ZERO - A Discovery or an Invention?
- Vaibhavi Maurya
- Oct 28, 2020
- 2 min read

Numbers have always been intriguing to mathematicians. With different notations in different languages and systems, numbers have been with us since like forever. When talking about numbers and their importance, how can we forget about zero? Which seemed to be the case, if we go back in time as we all have heard, read, were taught that zero was added to the number system later, making it much younger than mathematics itself. Now, this is something to think about!
There is still so much speculation about the fact that when was zero actually invented(or discovered)? The first recorded zero appeared in Mesopotamia around 3 B.C. The Mayans invented it independently circa 4 A.D. It was later devised in India in the mid-fifth century, spread to Cambodia near the end of the seventh century, and into China and the Islamic countries at the end of the eighth. Zero reached western Europe in the 12th century.

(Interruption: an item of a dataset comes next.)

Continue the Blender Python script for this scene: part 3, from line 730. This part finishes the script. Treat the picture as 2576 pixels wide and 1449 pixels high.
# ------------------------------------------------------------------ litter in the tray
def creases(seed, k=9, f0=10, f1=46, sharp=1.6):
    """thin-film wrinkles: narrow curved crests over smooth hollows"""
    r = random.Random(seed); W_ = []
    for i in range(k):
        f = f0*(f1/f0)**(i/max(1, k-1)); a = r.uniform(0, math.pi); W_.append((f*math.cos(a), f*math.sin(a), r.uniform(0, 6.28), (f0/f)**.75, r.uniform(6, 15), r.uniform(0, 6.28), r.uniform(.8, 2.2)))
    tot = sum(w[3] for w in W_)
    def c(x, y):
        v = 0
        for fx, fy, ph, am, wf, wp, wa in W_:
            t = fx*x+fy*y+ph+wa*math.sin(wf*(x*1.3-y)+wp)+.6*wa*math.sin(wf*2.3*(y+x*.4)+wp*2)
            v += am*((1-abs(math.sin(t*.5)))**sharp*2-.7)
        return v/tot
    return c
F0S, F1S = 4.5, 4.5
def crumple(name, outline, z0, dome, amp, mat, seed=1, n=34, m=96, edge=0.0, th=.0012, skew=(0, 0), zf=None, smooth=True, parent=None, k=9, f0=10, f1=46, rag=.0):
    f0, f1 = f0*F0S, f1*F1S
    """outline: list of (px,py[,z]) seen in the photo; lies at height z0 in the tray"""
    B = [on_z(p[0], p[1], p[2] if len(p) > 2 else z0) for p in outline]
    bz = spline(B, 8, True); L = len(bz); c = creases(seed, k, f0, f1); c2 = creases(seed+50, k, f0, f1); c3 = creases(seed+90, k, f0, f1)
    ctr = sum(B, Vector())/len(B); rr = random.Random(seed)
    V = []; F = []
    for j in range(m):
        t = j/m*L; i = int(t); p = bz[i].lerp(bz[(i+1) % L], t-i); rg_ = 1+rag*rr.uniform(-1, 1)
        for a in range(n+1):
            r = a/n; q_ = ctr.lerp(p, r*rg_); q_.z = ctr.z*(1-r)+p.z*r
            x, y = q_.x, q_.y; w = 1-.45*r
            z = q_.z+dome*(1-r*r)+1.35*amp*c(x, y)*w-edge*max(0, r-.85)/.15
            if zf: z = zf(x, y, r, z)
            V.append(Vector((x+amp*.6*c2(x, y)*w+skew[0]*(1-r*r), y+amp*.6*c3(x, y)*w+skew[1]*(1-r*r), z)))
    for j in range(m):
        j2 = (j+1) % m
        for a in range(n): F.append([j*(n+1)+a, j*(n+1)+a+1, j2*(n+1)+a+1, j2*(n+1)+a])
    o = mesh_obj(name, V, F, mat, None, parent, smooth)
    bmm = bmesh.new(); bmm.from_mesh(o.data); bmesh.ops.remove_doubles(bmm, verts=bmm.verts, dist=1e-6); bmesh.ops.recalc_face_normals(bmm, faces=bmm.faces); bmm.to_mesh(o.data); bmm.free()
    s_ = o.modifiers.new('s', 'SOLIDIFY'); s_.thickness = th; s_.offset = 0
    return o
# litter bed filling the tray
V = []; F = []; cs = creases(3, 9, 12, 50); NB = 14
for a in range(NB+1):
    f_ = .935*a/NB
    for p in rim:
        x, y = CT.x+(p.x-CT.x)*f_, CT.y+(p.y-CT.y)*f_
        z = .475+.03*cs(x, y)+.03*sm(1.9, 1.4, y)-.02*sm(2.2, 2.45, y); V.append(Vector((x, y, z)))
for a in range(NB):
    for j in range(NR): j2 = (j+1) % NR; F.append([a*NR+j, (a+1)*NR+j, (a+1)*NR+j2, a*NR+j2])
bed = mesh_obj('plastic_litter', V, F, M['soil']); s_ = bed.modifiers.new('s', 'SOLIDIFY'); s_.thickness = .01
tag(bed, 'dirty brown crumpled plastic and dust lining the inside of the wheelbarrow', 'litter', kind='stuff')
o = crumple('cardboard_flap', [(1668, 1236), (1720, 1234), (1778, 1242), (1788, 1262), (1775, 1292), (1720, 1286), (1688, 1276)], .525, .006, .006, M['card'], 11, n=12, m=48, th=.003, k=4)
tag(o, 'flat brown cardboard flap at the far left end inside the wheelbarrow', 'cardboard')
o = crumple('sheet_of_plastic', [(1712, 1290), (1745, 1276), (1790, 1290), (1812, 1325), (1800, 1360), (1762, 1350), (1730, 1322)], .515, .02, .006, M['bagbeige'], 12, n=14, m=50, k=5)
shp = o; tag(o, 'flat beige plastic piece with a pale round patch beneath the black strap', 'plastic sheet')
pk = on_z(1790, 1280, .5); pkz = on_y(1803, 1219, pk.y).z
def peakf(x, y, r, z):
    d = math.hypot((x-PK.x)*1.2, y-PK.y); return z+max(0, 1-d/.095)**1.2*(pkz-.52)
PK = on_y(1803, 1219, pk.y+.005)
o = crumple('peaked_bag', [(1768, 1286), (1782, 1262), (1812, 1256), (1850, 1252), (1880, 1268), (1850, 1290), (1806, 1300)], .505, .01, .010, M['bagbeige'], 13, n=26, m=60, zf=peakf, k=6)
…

Coming to our main question - Was zero invented or discovered?
Whatever we say on this question has no concrete proof because this is something that goes way back in history. But if we proceed with logic, can we find zero in nature? If we can, we already proved that zero was discovered and not invented. A tree bearing a single fruit(a tree bearing one fruit) and a tree bearing no fruit(a tree bearing zero fruit). Just like Newton discovered gravity(which was already present in nature) and named it, zero was already there and we just named it and gave it a symbol for its representation. Zero representing nothingness, void, nullity of something.
Looking with another perspective, Pythagoras’s famous conclusion - that in a right-angled triangle, the square of the hypotenuse is equal to the sum of the squares of the other two sides - was achieved without a zero. As was Euclid’s entire Elements. Seems like we were doing fine without zero. The invention of zero just added depth to mathematics and its concepts.
There are so many books written solely based on zero and recently I read this book- The Housekeeper and the Professor which made me think how the most common stuff that we use everyday could give rise to such controversial questions. In the book, the protagonist(who was a Professor of mathematics) agrees to the fact - “ A great Indian teacher of mathematics discovered the zero written in God’s notebook.” Contradicting his own statement in the book, he says -
“So you think that zero was there waiting for us when humans came into being, like the flowers and the stars? You should have more respect for human progress. We made the zero, through great pain and struggle.” - Yoko Ogawa, The Housekeeper and the Professor
Whatever it was- a discovery or an invention, zero made us accept the void and concept of nothingness. It will forever be one of the greatest discoveries or inventions for humankind.